To avoid redundancy and to keep index tuples small, the visibility information is not stored in the index. The status of an index tuple is determined by the heap tuple it points to, and both are removed by VACUUM at the same time. As a consequence, an index scan has to inspect the heap tuple to determine if it can “see” an entry. This is the case even if all the columns needed are in the index tuple itself. Even worse, this “heap access” will result in random I/O, which is not very efficient on spinning disks.

This makes index scans in PostgreSQL more expensive than in other database management systems that use a different architecture. To mitigate that, several features have been introduced over the years (..)

When an index scan encounters an entry that points to a dead tuple in the table, it will mark the index entry as “killed”. Subsequent index scans will skip such entries, even before VACUUM can remove them.
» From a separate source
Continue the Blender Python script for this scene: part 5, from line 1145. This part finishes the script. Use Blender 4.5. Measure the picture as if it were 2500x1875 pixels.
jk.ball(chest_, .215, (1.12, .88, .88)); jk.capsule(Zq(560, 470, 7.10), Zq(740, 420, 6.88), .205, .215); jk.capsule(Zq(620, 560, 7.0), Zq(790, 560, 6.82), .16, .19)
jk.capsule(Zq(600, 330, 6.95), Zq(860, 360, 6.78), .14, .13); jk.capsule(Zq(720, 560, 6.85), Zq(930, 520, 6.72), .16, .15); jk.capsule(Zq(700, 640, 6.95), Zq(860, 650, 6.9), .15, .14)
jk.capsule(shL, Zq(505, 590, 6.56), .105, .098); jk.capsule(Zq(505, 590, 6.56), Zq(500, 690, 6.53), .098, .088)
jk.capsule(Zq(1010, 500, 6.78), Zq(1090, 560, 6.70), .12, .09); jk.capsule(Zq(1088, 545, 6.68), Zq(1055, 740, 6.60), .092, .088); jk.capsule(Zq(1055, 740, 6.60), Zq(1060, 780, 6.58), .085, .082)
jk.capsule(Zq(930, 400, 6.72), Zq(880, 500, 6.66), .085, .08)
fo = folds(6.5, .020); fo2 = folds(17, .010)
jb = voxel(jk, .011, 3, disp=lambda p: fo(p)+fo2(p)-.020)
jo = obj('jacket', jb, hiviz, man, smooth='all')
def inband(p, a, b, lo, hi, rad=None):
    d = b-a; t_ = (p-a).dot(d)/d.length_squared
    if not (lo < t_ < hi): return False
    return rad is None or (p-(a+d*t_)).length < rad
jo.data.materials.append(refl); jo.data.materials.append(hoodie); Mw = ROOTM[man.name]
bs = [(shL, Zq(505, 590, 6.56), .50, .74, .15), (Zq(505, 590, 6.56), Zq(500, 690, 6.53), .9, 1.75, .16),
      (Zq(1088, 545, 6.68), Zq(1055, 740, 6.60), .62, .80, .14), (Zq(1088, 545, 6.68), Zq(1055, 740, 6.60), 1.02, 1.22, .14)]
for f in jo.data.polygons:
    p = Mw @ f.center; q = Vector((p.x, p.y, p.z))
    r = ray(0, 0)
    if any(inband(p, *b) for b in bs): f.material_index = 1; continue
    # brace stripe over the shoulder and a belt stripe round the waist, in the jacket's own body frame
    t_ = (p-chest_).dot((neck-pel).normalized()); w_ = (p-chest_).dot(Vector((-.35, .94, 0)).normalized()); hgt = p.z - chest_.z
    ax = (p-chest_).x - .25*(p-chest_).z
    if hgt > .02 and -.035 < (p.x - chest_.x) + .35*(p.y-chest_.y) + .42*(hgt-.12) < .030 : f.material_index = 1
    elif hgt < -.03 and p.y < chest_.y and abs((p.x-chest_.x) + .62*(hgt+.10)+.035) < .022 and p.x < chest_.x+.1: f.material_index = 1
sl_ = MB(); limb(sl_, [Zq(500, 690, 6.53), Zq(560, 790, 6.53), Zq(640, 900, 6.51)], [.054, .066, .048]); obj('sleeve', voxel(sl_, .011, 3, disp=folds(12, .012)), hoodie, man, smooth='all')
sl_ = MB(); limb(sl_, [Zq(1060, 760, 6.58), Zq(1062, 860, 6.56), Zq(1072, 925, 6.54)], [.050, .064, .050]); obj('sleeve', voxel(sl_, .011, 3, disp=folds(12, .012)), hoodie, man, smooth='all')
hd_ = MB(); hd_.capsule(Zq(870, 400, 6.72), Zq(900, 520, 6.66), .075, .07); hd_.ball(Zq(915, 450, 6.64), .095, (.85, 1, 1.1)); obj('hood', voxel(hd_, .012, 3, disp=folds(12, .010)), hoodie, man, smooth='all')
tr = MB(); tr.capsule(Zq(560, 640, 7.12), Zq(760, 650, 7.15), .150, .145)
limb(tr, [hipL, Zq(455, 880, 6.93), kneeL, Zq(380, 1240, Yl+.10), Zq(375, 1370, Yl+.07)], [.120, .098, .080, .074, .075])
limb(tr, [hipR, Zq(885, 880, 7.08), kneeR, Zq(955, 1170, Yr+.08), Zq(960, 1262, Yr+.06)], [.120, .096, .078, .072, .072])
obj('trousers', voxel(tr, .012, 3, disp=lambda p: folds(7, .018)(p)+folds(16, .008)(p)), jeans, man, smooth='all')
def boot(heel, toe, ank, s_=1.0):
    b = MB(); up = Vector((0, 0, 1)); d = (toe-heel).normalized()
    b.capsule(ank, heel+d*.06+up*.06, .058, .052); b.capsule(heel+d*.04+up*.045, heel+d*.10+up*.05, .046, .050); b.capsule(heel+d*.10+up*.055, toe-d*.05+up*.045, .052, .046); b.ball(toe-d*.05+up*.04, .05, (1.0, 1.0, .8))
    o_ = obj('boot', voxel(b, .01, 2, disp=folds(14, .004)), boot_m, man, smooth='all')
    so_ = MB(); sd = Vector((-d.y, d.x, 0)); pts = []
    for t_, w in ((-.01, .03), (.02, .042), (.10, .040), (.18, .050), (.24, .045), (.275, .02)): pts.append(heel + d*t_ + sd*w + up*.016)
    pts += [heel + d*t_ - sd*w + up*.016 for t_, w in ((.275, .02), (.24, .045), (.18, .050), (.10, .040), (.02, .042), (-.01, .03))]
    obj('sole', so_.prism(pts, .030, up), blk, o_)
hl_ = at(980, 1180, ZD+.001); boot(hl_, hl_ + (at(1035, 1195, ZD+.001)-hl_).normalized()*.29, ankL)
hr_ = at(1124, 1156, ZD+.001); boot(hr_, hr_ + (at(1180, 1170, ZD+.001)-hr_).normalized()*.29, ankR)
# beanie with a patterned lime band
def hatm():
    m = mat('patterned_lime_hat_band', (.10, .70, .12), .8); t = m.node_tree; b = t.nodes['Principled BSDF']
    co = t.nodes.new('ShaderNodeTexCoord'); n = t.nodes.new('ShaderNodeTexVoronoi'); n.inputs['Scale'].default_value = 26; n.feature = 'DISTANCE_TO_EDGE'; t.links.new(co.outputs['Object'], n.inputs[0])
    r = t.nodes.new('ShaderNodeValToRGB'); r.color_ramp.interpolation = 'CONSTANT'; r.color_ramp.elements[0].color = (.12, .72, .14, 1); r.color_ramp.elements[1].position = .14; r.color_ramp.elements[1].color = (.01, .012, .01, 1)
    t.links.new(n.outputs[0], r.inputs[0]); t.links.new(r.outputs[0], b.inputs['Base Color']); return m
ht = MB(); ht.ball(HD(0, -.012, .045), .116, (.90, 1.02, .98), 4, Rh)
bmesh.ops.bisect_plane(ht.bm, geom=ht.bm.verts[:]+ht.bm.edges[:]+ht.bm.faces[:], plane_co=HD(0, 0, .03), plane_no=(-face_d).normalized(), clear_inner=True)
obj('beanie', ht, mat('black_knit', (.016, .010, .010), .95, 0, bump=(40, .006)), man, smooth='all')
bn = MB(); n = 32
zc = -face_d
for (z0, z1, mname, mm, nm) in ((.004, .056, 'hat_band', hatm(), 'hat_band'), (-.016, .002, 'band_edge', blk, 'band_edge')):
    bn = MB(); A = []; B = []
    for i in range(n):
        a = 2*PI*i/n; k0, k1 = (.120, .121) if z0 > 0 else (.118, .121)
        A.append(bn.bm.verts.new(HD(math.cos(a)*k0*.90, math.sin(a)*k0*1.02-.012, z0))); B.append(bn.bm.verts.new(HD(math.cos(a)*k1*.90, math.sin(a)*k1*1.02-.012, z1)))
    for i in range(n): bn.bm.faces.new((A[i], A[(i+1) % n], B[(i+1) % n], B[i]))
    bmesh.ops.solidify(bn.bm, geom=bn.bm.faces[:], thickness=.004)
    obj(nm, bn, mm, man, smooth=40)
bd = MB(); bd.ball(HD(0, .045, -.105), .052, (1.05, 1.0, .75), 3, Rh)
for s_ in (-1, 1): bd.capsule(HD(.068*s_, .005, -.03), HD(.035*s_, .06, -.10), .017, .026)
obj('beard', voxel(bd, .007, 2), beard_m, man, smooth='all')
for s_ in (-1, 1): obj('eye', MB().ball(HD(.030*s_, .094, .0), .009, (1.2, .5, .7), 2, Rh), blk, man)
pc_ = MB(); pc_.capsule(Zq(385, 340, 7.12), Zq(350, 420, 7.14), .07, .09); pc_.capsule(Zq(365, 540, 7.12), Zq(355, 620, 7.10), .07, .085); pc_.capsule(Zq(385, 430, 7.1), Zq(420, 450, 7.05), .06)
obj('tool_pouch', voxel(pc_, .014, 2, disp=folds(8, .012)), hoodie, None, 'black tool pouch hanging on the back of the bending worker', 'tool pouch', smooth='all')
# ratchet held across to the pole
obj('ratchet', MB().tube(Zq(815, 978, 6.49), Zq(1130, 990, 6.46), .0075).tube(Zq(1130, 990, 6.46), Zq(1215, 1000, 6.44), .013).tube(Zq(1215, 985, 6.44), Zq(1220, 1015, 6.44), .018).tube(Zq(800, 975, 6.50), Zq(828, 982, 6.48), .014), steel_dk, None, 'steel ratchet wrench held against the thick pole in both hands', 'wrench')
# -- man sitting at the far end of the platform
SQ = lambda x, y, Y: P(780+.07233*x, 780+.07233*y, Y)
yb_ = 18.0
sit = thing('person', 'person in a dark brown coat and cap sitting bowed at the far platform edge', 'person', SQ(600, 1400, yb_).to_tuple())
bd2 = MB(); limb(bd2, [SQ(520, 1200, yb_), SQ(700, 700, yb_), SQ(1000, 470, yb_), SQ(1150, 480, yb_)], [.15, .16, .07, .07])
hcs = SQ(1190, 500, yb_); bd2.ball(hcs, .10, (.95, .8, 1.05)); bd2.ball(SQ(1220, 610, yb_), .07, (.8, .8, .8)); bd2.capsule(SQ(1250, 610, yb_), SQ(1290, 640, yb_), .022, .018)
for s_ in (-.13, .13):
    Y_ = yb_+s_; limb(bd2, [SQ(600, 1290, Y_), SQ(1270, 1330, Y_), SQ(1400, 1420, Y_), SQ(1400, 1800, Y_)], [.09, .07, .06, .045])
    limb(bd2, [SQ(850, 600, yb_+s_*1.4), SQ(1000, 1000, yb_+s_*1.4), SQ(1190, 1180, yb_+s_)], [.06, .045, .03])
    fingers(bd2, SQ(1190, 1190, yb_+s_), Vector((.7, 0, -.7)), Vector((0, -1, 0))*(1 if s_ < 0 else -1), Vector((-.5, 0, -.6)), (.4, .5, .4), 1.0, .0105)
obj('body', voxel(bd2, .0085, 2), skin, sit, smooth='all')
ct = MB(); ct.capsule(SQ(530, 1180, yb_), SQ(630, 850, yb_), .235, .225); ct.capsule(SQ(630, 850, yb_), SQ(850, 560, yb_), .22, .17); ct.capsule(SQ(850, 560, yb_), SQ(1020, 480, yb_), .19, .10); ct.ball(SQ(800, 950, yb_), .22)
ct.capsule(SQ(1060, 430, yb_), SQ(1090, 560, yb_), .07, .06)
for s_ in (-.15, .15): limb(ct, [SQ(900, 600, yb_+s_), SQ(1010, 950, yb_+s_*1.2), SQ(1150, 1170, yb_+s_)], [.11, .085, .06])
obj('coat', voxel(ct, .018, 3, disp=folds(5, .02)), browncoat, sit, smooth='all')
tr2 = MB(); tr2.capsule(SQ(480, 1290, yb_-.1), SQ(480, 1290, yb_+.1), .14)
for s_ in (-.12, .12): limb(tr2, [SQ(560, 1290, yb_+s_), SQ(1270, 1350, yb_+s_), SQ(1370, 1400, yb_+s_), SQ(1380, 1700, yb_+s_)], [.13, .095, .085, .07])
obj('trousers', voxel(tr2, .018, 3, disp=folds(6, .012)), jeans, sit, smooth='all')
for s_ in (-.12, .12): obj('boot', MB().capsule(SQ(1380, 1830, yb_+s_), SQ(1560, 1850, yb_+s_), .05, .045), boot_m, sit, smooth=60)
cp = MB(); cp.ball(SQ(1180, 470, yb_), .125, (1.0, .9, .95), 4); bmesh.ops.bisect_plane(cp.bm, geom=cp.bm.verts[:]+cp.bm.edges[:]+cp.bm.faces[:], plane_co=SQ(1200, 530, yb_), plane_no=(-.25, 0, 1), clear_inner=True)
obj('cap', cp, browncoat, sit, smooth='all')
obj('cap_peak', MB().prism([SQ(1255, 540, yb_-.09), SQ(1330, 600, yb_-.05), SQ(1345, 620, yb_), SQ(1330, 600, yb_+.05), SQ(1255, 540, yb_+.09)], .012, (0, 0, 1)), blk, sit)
Next time you encounter mysterious query run-time differences that cannot be explained by caching effects, consider killed index tuples as the cause. This may be an indication to configure autovacuum to run more often on the affected table, since that will get rid of the dead tuples and speed up the first query execution

But beware that even vacuum wil not necessarily remove dead items in heap / and indexes right away, so

  • the block will into become all-visible
  • no index-only-scan

We only skip index vacuuming when 2% or less of the table's pages have one or more LP_DEAD items -- bypassing index vacuuming as an optimization must not noticeably impede setting bits in the visibility map.

Cybertec

You can bypass though

VACUUM (INDEX_CLEANUP ON) mytable

Bottom-up index tuple deletion

Pg doc

Cybertec

“Bottom-up index tuple deletion” goes farther than the previous approaches: it deletes index entries that point to dead tuples right before an index page split is about to occur. This can reduce the number of index entries and avoid the expensive page split, together with the bloat that will occur later, when VACUUM cleans up.

it promises to provide a solid improvement for many workloads, especially those with lots of updates.